Look for the string "pixels" in every line, and copy each line that has it.

# Start of Dataset entries

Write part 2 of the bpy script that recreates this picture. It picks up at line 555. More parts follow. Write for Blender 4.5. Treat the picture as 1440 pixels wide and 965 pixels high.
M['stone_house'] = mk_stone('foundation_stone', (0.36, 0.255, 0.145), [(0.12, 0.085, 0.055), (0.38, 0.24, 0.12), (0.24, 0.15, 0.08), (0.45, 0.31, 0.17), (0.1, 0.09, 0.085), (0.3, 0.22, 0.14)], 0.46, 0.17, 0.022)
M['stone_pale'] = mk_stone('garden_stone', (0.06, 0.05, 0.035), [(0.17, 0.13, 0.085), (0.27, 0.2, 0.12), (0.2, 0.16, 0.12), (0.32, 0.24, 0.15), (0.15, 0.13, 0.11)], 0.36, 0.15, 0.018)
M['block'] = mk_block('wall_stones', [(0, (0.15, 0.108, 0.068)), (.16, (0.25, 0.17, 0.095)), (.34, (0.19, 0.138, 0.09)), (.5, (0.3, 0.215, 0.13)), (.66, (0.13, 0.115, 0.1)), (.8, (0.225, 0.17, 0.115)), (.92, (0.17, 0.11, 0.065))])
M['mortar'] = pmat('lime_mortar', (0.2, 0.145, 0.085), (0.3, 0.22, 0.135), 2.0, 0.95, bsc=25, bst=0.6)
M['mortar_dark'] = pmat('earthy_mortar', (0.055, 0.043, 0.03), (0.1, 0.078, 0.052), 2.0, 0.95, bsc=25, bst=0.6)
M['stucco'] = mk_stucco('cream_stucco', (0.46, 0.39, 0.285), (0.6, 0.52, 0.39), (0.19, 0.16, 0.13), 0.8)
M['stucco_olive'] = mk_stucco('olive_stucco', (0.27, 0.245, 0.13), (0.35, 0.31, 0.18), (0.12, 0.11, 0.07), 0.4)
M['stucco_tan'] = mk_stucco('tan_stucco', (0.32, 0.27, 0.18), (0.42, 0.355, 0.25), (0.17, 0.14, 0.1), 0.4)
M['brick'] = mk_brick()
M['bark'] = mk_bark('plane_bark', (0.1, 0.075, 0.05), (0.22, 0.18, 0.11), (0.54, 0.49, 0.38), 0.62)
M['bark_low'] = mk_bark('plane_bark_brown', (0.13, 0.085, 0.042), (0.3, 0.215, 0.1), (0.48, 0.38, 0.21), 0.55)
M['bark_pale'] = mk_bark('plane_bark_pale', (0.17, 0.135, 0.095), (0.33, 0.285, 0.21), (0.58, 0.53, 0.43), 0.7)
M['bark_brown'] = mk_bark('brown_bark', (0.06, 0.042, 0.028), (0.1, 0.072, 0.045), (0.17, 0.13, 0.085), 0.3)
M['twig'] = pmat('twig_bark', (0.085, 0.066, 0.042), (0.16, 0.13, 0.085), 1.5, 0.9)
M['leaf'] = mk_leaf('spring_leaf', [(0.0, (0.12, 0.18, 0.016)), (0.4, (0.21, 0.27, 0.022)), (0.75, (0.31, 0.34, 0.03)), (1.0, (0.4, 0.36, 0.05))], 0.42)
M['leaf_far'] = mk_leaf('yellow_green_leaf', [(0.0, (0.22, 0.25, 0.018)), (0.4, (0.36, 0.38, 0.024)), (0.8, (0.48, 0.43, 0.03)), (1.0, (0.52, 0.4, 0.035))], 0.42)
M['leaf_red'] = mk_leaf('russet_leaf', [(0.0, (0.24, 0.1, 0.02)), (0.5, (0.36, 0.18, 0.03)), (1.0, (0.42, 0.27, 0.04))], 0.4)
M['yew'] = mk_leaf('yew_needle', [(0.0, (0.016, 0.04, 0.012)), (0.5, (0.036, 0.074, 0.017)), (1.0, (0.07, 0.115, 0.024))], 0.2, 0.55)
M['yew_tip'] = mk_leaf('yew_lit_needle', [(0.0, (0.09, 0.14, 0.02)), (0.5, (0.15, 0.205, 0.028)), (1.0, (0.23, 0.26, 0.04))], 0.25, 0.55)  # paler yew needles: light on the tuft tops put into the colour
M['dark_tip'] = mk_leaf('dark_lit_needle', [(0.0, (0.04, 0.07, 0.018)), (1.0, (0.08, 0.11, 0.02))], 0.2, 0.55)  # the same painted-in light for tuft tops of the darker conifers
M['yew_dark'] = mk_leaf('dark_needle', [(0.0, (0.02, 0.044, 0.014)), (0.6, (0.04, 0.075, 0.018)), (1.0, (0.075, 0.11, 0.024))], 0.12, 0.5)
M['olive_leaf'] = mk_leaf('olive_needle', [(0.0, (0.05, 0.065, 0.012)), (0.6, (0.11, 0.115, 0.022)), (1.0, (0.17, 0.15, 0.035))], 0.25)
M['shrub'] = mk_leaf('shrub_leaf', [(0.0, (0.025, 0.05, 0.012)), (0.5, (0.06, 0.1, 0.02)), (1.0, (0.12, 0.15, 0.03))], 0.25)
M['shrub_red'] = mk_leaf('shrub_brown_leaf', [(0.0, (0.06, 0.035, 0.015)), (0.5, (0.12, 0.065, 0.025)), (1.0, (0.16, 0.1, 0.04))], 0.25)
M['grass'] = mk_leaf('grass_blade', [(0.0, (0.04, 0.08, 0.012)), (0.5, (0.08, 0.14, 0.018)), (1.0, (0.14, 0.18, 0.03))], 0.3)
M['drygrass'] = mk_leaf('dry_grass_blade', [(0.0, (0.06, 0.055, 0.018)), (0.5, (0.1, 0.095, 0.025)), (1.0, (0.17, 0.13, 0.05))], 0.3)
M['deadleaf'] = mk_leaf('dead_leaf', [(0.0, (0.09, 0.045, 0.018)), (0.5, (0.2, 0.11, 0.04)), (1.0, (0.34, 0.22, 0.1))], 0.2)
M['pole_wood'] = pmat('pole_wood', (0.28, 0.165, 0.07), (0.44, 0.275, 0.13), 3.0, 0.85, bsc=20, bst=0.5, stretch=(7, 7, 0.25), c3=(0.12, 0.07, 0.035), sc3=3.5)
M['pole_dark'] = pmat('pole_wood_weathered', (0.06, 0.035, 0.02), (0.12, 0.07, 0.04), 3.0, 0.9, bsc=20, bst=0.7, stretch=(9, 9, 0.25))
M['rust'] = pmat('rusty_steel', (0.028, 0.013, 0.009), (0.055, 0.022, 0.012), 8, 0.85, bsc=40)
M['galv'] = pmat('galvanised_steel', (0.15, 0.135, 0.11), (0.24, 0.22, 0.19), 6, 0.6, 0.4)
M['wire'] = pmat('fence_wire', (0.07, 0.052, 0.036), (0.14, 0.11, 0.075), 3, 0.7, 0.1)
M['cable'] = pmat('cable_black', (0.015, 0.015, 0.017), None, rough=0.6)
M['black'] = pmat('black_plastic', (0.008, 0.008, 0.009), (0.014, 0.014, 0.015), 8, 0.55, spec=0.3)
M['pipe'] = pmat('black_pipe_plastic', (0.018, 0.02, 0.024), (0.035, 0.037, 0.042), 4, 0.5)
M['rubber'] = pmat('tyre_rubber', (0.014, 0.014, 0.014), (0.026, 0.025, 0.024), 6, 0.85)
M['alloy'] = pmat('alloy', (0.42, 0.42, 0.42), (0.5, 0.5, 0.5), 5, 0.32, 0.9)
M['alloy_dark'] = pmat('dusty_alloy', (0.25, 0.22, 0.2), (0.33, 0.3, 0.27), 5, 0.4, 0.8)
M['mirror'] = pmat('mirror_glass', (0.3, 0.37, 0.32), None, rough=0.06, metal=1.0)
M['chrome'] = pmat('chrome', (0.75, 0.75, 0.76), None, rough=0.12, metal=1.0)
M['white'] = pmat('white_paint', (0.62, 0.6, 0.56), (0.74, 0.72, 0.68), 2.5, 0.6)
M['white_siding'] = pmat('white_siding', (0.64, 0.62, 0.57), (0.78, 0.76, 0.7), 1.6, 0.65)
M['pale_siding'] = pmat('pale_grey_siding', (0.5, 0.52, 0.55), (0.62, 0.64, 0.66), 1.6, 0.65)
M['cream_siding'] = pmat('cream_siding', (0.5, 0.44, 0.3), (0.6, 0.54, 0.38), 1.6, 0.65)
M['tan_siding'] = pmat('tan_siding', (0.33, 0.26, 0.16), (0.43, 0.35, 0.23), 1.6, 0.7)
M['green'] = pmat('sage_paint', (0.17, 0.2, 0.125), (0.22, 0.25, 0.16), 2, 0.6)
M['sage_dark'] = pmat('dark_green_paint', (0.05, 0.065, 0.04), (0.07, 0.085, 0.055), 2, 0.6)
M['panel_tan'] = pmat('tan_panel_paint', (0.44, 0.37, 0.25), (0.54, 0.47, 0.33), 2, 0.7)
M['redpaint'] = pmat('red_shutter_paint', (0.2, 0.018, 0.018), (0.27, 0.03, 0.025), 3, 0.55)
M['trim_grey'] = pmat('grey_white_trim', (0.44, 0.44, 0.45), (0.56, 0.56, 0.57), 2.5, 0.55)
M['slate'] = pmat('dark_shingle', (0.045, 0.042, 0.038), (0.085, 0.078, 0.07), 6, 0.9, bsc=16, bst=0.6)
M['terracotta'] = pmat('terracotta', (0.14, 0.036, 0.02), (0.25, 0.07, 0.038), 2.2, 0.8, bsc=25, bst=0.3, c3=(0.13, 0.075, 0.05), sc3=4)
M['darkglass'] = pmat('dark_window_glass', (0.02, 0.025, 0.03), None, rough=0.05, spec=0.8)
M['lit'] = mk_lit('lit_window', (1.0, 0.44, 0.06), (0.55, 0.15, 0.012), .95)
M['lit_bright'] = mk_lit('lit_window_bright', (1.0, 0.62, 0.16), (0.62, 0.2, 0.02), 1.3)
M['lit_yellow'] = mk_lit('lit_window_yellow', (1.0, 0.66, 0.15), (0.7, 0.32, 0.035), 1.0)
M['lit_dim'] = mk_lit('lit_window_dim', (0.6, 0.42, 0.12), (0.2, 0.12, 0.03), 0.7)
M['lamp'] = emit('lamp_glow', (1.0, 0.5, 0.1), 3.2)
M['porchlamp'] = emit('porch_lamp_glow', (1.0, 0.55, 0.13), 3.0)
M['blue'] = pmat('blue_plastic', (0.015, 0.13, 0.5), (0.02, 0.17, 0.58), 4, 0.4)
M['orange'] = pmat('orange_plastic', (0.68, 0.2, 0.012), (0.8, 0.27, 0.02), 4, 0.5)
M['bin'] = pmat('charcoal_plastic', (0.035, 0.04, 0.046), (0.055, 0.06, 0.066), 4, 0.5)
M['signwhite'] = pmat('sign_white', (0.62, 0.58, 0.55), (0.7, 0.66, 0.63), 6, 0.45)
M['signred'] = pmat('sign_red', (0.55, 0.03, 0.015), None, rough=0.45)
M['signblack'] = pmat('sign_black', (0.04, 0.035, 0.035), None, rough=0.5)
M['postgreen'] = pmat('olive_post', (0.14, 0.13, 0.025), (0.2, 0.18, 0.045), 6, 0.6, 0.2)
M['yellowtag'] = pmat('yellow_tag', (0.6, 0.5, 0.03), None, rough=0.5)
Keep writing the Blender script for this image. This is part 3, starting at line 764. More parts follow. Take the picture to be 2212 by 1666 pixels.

# End of Dataset entries

Expected answer ▸
Write part 2 of the bpy script that recreates this picture. It picks up at line 555. More parts follow. Write for Blender 4.5. Treat the picture as 1440 pixels wide and 965 pixels high.
Keep writing the Blender script for this image. This is part 3, starting at line 764. More parts follow. Take the picture to be 2212 by 1666 pixels.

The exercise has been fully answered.